GOAL OF THE EXERCISE: Check every line below for the word "objects" and copy each one that has it.

[Rows from a 3D scene dataset]
=-=-=-=-=

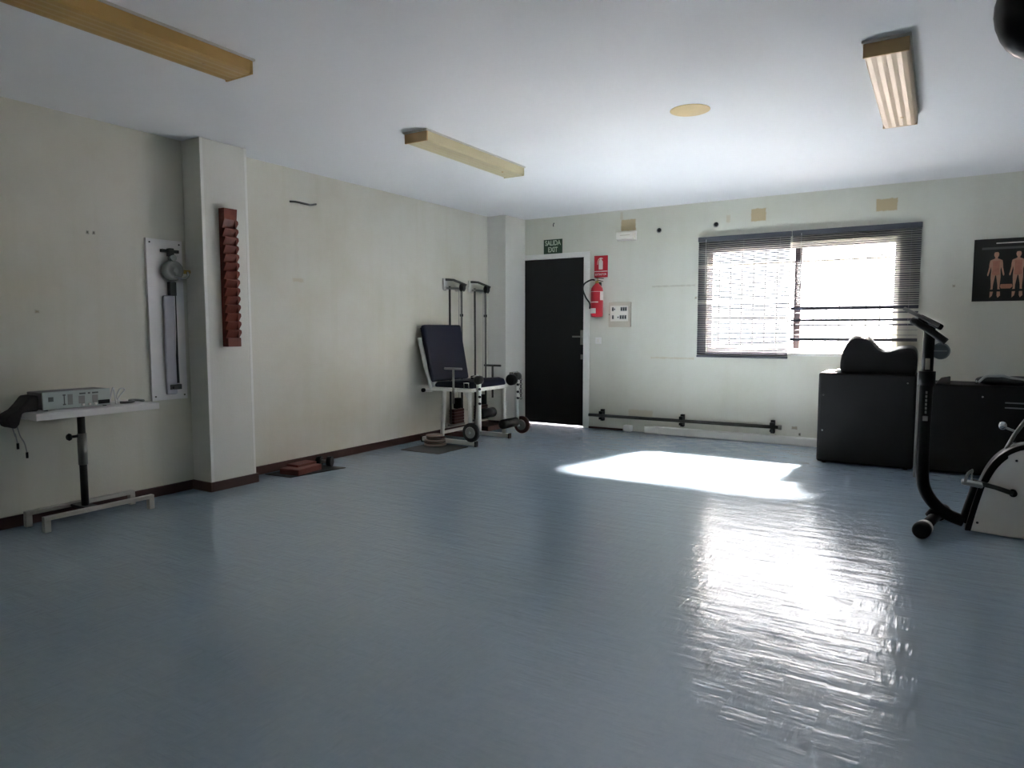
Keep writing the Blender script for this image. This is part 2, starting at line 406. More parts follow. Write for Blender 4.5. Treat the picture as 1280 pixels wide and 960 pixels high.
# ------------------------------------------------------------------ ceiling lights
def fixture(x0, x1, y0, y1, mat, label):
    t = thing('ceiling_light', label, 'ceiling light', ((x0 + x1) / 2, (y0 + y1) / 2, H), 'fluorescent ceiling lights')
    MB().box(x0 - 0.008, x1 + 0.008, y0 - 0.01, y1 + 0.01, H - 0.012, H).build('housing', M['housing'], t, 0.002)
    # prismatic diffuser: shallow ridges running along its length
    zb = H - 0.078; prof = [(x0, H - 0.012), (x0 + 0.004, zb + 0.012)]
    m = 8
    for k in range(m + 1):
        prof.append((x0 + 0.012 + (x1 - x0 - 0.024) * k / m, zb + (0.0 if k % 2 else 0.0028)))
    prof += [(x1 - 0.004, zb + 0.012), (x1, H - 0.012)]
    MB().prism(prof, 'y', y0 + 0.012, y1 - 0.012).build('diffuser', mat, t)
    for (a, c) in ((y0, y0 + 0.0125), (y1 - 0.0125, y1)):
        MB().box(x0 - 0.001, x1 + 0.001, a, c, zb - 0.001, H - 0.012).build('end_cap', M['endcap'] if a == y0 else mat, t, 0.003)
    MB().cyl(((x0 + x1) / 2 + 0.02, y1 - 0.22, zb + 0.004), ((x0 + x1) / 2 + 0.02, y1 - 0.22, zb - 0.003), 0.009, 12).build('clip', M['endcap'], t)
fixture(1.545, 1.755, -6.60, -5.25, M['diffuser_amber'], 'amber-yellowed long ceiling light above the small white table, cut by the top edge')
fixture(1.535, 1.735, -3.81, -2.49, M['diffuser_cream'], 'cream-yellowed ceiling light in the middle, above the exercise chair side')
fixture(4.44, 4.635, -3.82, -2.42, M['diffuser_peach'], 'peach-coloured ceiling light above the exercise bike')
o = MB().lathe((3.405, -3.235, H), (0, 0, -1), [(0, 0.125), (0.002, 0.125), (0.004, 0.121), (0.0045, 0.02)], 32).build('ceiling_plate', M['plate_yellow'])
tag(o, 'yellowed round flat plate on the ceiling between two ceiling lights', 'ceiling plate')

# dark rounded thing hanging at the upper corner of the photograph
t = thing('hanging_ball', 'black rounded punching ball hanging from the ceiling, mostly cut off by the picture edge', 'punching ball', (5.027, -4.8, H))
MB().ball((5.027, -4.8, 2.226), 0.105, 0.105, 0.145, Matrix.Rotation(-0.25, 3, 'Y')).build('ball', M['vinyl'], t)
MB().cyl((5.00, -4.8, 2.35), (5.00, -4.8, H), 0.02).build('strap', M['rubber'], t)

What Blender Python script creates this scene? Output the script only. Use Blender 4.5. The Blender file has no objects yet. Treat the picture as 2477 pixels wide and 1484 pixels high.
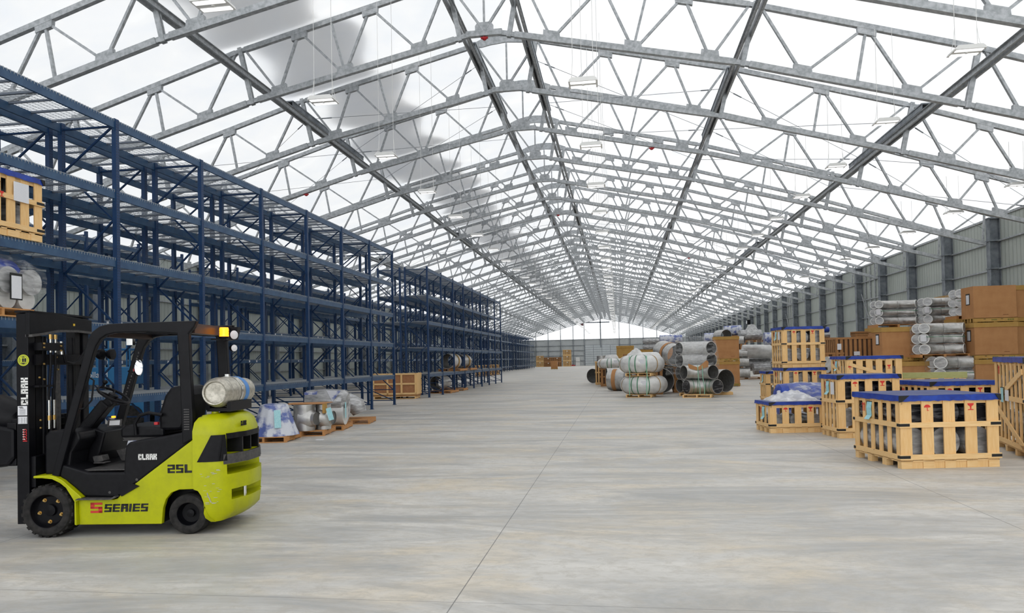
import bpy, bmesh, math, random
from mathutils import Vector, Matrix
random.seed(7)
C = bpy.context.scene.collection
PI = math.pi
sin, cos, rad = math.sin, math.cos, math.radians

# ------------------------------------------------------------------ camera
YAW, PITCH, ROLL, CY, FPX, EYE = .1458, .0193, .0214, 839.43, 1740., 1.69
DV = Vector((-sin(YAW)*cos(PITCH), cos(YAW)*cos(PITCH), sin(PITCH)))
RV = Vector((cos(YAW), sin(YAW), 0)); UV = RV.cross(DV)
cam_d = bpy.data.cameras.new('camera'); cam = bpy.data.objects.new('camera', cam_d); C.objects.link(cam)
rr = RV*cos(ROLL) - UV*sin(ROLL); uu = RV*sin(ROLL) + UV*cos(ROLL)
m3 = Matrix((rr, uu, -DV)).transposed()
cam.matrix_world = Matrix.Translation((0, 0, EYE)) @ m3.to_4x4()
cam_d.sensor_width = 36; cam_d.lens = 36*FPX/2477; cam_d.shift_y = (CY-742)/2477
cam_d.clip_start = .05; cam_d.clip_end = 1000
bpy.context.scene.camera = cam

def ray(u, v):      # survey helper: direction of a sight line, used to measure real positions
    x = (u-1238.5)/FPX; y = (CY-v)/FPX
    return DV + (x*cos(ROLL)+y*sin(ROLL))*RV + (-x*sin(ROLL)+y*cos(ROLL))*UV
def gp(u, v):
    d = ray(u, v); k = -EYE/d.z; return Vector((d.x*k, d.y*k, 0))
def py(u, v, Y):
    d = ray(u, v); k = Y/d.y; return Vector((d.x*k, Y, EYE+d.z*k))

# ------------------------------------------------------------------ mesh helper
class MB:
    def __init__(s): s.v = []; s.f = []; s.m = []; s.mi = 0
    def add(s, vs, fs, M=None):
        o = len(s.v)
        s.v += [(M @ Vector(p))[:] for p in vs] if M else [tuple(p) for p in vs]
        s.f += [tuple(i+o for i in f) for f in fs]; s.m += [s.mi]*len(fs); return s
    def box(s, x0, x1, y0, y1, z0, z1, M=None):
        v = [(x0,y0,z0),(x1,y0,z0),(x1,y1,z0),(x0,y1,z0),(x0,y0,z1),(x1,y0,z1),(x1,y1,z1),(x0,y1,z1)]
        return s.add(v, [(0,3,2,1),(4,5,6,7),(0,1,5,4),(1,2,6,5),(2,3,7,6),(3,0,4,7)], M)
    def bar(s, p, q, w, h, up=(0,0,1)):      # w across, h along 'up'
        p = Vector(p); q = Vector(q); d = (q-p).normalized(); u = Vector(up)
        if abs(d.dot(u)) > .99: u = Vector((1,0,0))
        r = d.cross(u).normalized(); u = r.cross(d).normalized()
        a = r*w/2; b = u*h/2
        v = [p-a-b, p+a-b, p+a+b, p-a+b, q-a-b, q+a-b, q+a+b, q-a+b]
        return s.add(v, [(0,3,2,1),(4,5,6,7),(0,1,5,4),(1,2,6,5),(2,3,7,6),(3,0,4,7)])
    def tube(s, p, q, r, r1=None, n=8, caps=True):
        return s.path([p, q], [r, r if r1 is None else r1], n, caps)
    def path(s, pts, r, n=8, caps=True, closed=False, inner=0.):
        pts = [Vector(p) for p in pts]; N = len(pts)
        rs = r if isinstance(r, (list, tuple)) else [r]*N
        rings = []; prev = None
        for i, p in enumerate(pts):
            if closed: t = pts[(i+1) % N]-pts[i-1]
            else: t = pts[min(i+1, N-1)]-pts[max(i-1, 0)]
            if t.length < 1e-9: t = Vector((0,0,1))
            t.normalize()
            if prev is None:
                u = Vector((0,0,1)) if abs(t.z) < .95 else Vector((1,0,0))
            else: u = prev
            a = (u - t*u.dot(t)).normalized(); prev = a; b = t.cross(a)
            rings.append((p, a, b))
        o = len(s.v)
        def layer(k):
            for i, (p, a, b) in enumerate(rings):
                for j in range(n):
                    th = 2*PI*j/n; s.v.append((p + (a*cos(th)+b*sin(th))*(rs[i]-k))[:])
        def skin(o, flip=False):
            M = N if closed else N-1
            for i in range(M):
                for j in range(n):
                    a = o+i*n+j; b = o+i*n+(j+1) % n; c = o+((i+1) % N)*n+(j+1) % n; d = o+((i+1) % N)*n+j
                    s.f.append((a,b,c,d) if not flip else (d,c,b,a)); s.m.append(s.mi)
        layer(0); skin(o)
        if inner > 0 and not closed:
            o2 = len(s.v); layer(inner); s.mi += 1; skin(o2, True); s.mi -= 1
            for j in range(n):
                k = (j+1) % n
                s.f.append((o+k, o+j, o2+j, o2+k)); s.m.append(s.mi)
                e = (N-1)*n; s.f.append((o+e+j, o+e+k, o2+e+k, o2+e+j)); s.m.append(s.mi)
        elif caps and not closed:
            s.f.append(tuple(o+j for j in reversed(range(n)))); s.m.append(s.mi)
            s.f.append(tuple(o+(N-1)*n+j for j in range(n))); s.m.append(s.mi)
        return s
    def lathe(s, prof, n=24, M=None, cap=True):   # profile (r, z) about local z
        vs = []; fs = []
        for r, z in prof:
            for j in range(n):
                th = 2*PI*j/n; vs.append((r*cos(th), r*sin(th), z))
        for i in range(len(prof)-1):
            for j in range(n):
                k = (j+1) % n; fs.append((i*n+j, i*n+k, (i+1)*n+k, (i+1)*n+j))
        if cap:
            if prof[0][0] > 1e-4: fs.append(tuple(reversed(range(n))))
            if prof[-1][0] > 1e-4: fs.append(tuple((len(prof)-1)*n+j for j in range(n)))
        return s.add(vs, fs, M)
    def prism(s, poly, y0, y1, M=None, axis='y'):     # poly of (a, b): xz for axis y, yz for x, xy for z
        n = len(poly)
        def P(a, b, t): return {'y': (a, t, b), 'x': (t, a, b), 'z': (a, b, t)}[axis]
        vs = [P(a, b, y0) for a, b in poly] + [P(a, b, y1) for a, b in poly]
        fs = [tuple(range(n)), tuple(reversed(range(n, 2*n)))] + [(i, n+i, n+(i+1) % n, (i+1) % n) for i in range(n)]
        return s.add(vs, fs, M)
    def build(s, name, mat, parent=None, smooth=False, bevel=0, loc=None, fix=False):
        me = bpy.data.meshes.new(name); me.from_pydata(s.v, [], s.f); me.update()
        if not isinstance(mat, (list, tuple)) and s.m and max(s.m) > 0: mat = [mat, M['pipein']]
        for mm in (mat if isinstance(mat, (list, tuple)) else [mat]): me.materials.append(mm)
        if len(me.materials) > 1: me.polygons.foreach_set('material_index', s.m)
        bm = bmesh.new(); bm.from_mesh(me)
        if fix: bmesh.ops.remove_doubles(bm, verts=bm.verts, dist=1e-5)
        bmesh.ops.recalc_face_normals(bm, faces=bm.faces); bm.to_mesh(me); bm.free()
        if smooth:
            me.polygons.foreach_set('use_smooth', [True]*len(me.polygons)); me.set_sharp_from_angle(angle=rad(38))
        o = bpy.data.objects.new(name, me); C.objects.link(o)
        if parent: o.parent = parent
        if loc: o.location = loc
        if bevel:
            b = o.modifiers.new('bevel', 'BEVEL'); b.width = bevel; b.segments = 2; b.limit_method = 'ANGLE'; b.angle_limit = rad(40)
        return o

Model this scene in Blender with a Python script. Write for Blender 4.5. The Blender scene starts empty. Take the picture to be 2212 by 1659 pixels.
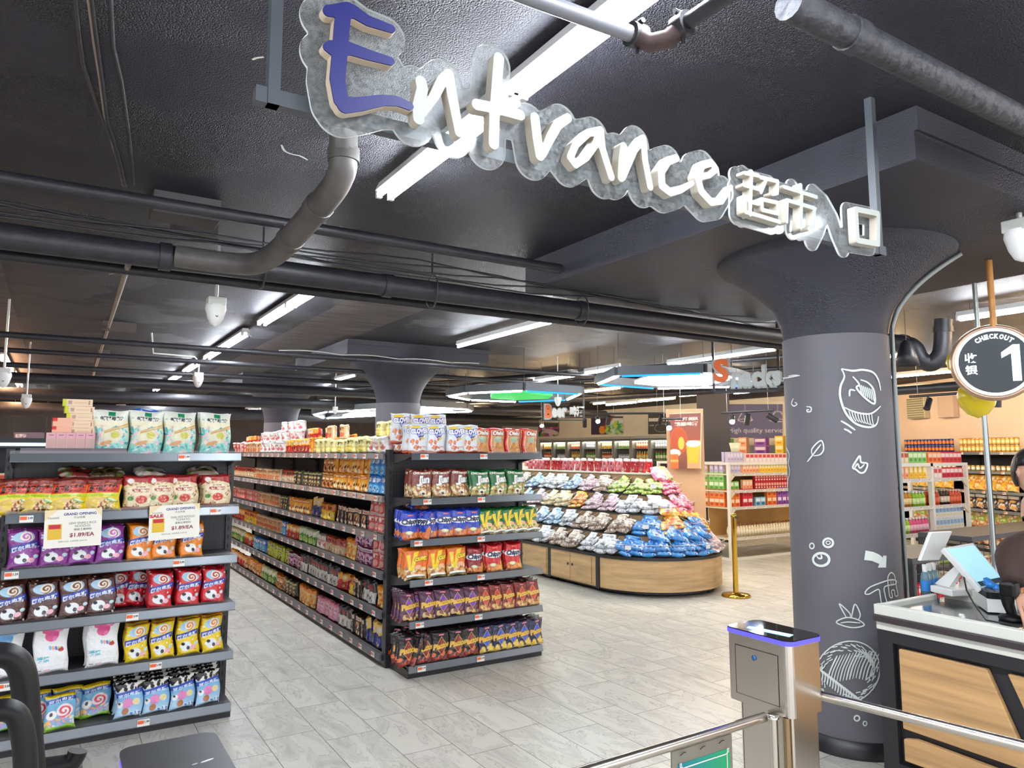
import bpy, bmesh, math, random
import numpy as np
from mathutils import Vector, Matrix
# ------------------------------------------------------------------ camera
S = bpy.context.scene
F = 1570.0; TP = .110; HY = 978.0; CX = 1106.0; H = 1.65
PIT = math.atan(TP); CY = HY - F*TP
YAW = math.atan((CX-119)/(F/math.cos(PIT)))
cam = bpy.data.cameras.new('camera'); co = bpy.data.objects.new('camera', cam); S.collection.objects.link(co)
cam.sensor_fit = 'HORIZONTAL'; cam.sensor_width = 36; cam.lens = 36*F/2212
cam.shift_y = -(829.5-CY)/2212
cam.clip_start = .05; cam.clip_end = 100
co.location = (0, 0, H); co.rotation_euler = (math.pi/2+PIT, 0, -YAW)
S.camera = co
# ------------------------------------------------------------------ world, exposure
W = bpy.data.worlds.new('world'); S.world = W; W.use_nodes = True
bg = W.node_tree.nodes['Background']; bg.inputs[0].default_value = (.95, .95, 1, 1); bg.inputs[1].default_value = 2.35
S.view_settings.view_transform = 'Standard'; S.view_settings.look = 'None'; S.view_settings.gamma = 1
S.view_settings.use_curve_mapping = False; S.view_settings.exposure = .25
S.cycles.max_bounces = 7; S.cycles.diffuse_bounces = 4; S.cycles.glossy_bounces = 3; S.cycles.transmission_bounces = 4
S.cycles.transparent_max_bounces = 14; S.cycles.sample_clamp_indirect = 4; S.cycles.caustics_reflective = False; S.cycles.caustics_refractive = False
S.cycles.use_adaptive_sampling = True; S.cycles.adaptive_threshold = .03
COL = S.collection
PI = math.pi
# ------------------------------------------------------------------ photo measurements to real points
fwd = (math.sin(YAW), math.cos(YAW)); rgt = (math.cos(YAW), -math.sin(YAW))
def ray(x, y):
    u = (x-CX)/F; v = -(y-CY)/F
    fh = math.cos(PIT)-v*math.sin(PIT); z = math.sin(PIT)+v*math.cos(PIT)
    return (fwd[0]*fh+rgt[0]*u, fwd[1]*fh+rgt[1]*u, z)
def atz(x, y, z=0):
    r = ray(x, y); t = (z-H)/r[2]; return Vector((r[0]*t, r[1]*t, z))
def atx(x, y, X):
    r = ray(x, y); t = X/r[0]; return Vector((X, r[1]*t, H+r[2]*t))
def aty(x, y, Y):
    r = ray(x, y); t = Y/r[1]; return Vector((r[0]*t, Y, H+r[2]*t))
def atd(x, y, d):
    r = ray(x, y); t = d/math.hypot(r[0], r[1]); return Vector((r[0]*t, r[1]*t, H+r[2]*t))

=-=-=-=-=

SOLUTION TO THIS TASK:
What Blender Python script creates this scene? Output the script only. Use Blender 4.5. The Blender file has no objects yet. Treat the picture as 2477 pixels wide and 1484 pixels high.
cam_d = bpy.data.cameras.new('camera'); cam = bpy.data.objects.new('camera', cam_d); C.objects.link(cam)
        o = bpy.data.objects.new(name, me); C.objects.link(o)
cam = bpy.data.cameras.new('camera'); co = bpy.data.objects.new('camera', cam); S.collection.objects.link(co)